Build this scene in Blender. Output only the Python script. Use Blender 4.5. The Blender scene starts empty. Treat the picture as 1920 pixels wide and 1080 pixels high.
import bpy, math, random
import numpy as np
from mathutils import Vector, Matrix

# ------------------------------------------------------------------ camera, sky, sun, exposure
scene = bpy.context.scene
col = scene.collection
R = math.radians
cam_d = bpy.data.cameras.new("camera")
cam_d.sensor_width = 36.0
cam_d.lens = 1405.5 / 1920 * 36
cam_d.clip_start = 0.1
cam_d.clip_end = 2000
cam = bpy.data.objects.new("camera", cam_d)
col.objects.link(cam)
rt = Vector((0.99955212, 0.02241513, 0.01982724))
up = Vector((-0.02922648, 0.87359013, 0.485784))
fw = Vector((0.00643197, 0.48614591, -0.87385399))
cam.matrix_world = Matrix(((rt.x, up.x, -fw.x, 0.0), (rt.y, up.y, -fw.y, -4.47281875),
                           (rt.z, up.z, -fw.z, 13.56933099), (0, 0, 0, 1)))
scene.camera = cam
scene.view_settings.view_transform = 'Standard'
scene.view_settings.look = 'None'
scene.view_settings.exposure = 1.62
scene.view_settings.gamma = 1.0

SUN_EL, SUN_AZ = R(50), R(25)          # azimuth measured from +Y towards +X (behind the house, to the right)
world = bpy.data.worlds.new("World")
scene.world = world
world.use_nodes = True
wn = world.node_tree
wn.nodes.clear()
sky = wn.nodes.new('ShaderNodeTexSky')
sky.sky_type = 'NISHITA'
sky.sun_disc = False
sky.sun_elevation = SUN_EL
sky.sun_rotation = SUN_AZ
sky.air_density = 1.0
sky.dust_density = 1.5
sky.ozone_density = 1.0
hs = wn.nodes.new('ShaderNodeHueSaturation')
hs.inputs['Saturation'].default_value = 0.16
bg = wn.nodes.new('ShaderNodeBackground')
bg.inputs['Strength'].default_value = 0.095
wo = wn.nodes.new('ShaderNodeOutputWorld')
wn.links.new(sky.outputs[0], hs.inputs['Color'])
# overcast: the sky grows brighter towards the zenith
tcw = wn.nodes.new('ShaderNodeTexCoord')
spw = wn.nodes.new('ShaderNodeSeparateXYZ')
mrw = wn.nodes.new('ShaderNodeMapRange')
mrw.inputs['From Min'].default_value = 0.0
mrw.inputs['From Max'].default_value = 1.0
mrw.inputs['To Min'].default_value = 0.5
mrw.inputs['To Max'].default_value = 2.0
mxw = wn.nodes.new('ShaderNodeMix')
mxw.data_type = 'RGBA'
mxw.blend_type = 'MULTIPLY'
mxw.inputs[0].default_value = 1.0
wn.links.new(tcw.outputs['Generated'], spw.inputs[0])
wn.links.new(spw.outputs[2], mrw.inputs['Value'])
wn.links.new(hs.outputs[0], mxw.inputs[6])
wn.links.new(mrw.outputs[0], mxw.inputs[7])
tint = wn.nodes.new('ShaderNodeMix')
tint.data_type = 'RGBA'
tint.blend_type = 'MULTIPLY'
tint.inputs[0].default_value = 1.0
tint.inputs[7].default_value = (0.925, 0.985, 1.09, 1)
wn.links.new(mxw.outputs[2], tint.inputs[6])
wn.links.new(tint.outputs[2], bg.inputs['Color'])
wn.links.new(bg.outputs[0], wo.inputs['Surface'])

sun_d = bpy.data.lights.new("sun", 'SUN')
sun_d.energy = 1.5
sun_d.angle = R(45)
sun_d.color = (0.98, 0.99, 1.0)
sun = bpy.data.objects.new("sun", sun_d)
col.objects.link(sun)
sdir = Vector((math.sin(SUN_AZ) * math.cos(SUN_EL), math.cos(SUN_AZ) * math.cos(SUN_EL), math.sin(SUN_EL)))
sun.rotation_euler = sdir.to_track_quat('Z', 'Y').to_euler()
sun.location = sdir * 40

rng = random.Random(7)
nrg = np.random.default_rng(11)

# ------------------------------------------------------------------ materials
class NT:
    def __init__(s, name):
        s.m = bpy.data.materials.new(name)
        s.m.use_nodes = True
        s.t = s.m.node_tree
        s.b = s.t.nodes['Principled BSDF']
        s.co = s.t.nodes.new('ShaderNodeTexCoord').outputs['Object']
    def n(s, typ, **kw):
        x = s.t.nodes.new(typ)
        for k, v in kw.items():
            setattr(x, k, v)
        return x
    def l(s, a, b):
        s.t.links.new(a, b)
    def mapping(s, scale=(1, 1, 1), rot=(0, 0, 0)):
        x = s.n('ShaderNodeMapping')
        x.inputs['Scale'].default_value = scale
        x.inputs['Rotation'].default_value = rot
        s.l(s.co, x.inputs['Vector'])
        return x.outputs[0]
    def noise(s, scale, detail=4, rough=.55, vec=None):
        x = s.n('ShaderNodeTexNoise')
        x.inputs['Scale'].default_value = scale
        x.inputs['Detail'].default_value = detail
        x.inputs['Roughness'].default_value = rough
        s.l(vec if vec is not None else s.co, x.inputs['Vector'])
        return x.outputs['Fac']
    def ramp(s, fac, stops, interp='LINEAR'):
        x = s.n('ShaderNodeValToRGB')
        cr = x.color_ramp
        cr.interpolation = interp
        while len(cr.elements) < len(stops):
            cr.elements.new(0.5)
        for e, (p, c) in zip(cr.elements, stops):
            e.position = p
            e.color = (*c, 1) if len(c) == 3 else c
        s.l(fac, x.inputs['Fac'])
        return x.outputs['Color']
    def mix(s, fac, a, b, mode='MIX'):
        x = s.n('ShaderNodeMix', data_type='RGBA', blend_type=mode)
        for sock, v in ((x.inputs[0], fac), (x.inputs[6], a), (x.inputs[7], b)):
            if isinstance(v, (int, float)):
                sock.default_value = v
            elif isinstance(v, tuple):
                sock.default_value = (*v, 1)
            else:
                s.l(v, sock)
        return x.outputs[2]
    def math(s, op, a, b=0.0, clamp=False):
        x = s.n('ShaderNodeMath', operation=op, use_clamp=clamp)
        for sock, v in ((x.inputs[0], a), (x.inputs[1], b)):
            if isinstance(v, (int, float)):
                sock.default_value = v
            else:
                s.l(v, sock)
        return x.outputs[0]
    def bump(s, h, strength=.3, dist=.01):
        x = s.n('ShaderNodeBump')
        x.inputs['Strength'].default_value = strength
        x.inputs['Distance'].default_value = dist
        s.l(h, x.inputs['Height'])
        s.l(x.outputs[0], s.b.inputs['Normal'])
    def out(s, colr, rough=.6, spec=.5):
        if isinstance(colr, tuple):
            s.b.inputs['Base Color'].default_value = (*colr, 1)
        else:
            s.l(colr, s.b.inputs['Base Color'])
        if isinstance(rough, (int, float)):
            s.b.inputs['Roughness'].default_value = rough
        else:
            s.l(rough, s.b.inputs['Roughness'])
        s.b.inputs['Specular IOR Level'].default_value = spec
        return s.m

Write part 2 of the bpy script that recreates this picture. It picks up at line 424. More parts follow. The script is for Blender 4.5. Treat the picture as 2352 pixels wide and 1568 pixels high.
+ + + +
TASK OBJECTIVE:
Restate, please, word for word the span of records running from the first line to the line bearing "from mathutils import Vector, Matrix", both included, and nothing outside it.

FINISHED TASK:
Build this scene in Blender. Output only the Python script. Use Blender 4.5. The Blender scene starts empty. Treat the picture as 1920 pixels wide and 1080 pixels high.
import bpy, math, random
import numpy as np
from mathutils import Vector, Matrix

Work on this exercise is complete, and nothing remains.